┏━━
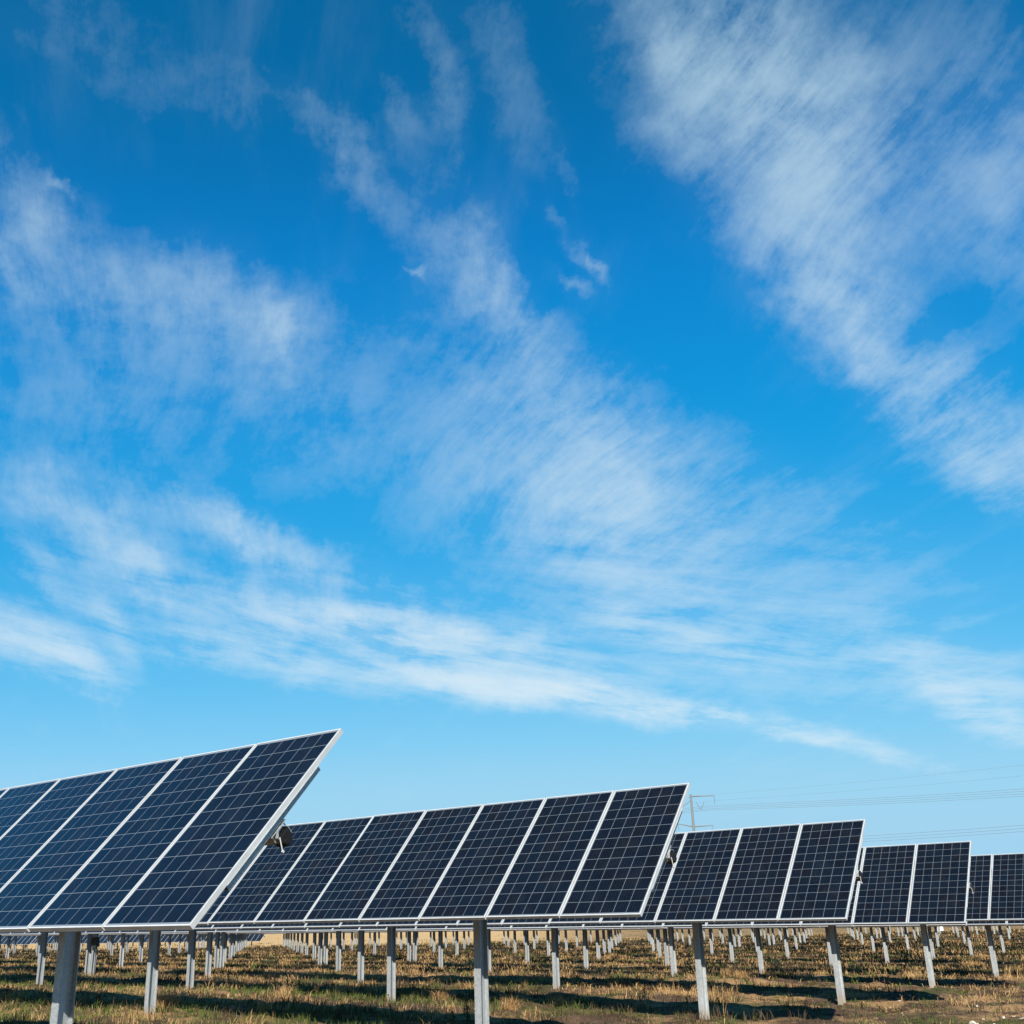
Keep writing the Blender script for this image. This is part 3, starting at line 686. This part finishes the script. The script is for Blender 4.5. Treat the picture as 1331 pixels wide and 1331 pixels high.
SL = iter(['largest pale stone on the bare soil right of the third slanting post', 'pale stone on the soil, farthest right of the small group by the post', 'pale stone just above and right of the largest one', 'small pale stone between two bigger ones on the bare soil', 'white stone at the foot of the rightmost post', 'pale stone on the soil above the white stone heap', 'small stone left of the largest pale stone', 'small stone farthest left on the soil beside the slanting post', 'small stone at the foot of the fourth slanting post', 'small stone midway between the two rightmost slanting posts', 'smallest pale stone on the bare soil', 'small stone near the tip of the row shadow at right'])
for px, py, s, g in ST:
    x0, y0 = gp(px, py); o = bpy.data.objects.new('stone', SM[rs.randrange(5)]); COL.objects.link(o)
    o.location = (x0, y0, Hs(x0, y0)+s*.25); o.scale = (s, s, s); o.rotation_euler = (rs.uniform(-.3, .3), rs.uniform(-.3, .3), rs.uniform(0, 6))
    if g == 'a': tag(o, 'pale stone in the heap of white stones at the bottom right', 'stone', 'heap of white stones')
    else: tag(o, next(SL), 'stone', 'scattered pale stones')
x, y, d, r = scatter(5200, 11, 34, a0=-48, a1=-5, seed=41)
k = r.uniform(0, 1, len(x)) < bare(x, y)*.8; x, y = x[k], y[k]
mb = MB()
for a_, b_ in zip(x, y):
    s = rng.uniform(.006, .017)*(1 if rng.random() < .93 else 1.8); z = Hs(a_, b_)
    vs = [(a_+s*math.cos(t)*rng.uniform(.7, 1.2), b_+s*math.sin(t)*rng.uniform(.7, 1.2), z-.004) for t in (0, 1.2, 2.5, 3.9, 5.1)]+[(a_+rng.uniform(-.3, .3)*s, b_+rng.uniform(-.3, .3)*s, z+s*.8)]
    mb.add(vs, [(i_, (i_+1) % 5, 5) for i_ in range(5)])
M_grav, n, b = mat('gravel_clods', .95, 0, spec=.1)
ge = n.new('ShaderNodeNewGeometry')
n.l.new(n.mix(n.m('POWER', ge.outputs['Random Per Island'], 3.0), (.09, .06, .04), (.40, .33, .25)), b.inputs['Base Color'])
gr_o = link('gravel', mb.mesh('gravel'), M_grav); tag(gr_o, 'small gravel and clods on the bare soil', kind='stuff')
mb = MB()
for k in range(2):
    pass

# ---- white cabinets among the far posts
def cabinet(px, py_base, wpx, hpx, z_off, label):
    x0, y0 = gp(px, py_base); dd = math.hypot(x0, y0)*1.0
    w = wpx*dd/F; h = hpx*dd/F
    root = empty('electrical_cabinet', (x0, y0, Hs(x0, y0)), math.atan2(-x0, y0)+.3); tag(root, label, 'cabinet')
    m1 = MB(); m1.box(-w/2, w/2, -.2, .2, z_off, z_off+h); m1.box(-w/2-.03, w/2+.03, -.24, .24, z_off+h, z_off+h+.04); link('housing', m1.mesh('housing'), M_white, root)
    m2 = MB(); m2.box(-w/2+.04, w/2-.04, -.215, -.201, z_off+.05, z_off+h-.05); link('door', m2.mesh('door'), M_white, root)
    m3 = MB(); m3.box(w/2-.12, w/2-.09, -.235, -.2155, z_off+h*.45, z_off+h*.6); link('handle', m3.mesh('handle'), M_dark, root)
    for s in (-1, 1):
        m4 = MB(); m4.box(s*w*.35-.03, s*w*.35+.03, -.03, .03, -.3, z_off); link('leg', m4.mesh('leg'), M_galv, root)
cabinet(52, 1234, 6, 8, .75, 'small white electrical cabinet on legs between far posts at the left')
cabinet(1222, 1215.5, 8, 10, .15, 'white electrical cabinet under the far panels at the right')

# ------------------------------------------------------------------ transmission line
M_pole, n, b = mat('grey_weathered_pole', .7, .1, (.13, .14, .15))
M_wire, n, b = mat('aluminium_cable', .6, .2, (.22, .26, .30))
def pic(px, py, D_):
    """point at horizontal distance D_ in the direction of a measured bearing (survey of the line)"""
    a = (px-CX)/F; b_ = (py-CY)/F
    a, b_ = cr*a+sr*b_, -sr*a+cr*b_
    v = right*a+fwd+up*(-b_); v = v/math.hypot(v.x, v.y)
    return Vector((v.x*D_, v.y*D_, EYE+v.z*D_))
TD = 300.0
top = pic(898, 1035, TD); bx0, by0 = top.x, top.y
ldir = None
T2 = pic(1700, 960, 215)            # next structure of the line, outside the picture
ldir = Vector((T2.x-bx0, T2.y-by0, 0)).normalized()
adir = (pic(925, 1037, TD)-top); adir.z = 0; adir.normalize()
ztop = top.z; zarm = pic(900, 1074.5, TD).z; zmid = pic(908, 1050, TD).z; gz0 = Hs(bx0, by0)
root = empty('power_pole', (bx0, by0, gz0)); tag(root, 'tall grey power pole with cross arms far behind the second row of panels', 'power pole')
L_ = lambda p: (p[0]-bx0, p[1]-by0, p[2]-gz0)
m1 = MB(); m1.tube([(0, 0, -1), (0, 0, (ztop-gz0)*.5), (0, 0, ztop-gz0+.5)], [.6, .42, .26], 12); link('pole', m1.mesh('pole'), M_pole, root)
def arm(z, a, b_, rise=0.0, nm='cross_arm'):
    m2 = MB(); p0_ = adir*a; p1_ = adir*b_
    m2.tube([(p0_.x, p0_.y, z-gz0+(rise if a < 0 else 0)), (0, 0, z-gz0), (p1_.x, p1_.y, z-gz0+rise*.2)], [.09, .2, .09], 8)
    return link(nm, m2.mesh(nm), M_pole, root)
def ins(pts, r=.10):
    m2 = MB()
    for i_ in range(len(pts)-1):
        a = Vector(pts[i_]); b2 = Vector(pts[i_+1]); n2 = max(2, int((b2-a).length/.3)); prev = []
        P_ = [a.lerp(b2, t/(n2*2)) for t in range(n2*2+1)]
        m2.tube(P_, [r if t % 2 else r*.4 for t in range(n2*2+1)], 8)
    return link('insulator', m2.mesh('insulator'), M_pole, root)
arm(ztop, -.6, 6.2, -.3); arm(zarm, -4.2, 5.2, 0.9)
e1 = adir*6.1; ins([(e1.x, e1.y, ztop-gz0-.1), (e1.x, e1.y, ztop-gz0-2.2)])
vz = zmid-gz0; c_v = adir*2.3
va, vb = adir*1.2, adir*3.4
ins([(va.x, va.y, vz+1.6), (c_v.x, c_v.y, vz-.6)]); ins([(vb.x, vb.y, vz+1.6), (c_v.x, c_v.y, vz-.6)])
for s in (-4.0, 5.0):
    q_ = adir*s; zz = zarm-gz0+(.9 if s < 0 else .15); ins([(q_.x, q_.y, zz), (q_.x, q_.y, zz-1.8)])
m2 = MB(); q0 = adir*-3.4; m2.tube([(q0.x, q0.y, vz-.3), (0, 0, ztop-gz0-1.0)], .08, 6); link('stay', m2.mesh('stay'), M_pole, root)
# cables: measured heights at the pole and at the right edge, then on to the next structure
def cable(pa, pb, label, group, r=.03, sag=1.2):
    A, B = Vector(pa), Vector(pb); d_ = B-A
    B2 = A+d_*1.9; A2 = A-d_*7
    pts = []
    for t in np.linspace(0, 1, 90):
        p = A2.lerp(B2, t); p.z -= sag*abs(math.sin(math.pi*(t*8.9-7)/1.9)); pts.append(p)
    m2 = MB(); m2.tube(pts, r, 5); o = link('power_cable', m2.mesh('power_cable'), M_wire); tag(o, label, 'cable', group)
def pr(px0, py0, px1, py1, label, group, r=.03):
    cable(pic(px0, py0, TD), pic(px1, py1, 236), label, group, r)
for nm_, dy in (('topmost', 0), ('second', 3.2), ('third', 6.4), ('lowest', 9.4)):
    pr(925, 1047+dy*.62, 1331, 1017+dy, nm_+' cable of the middle bundle of four running right from the power pole', 'middle bundle of power cables')
for nm_, dy in (('topmost', 0), ('middle', 4.2), ('lowest', 8.2)):
    pr(940, 1096+dy*.8, 1331, 1064+dy, nm_+' of three low cables just above the right hand rows', 'lowest bundle of power cables')
pr(925, 1033, 1331, 986, 'faint topmost power cable above the pole arm', 'top power cables', .016)
pr(925, 1041, 1331, 1000, 'faint upper power cable just below the topmost one', 'top power cables', .016)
┗━━
▶ _TASK GOAL_
Reply with nothing but the number of lines that contain the word "picture".

▶ _ANSWER BELOW_
2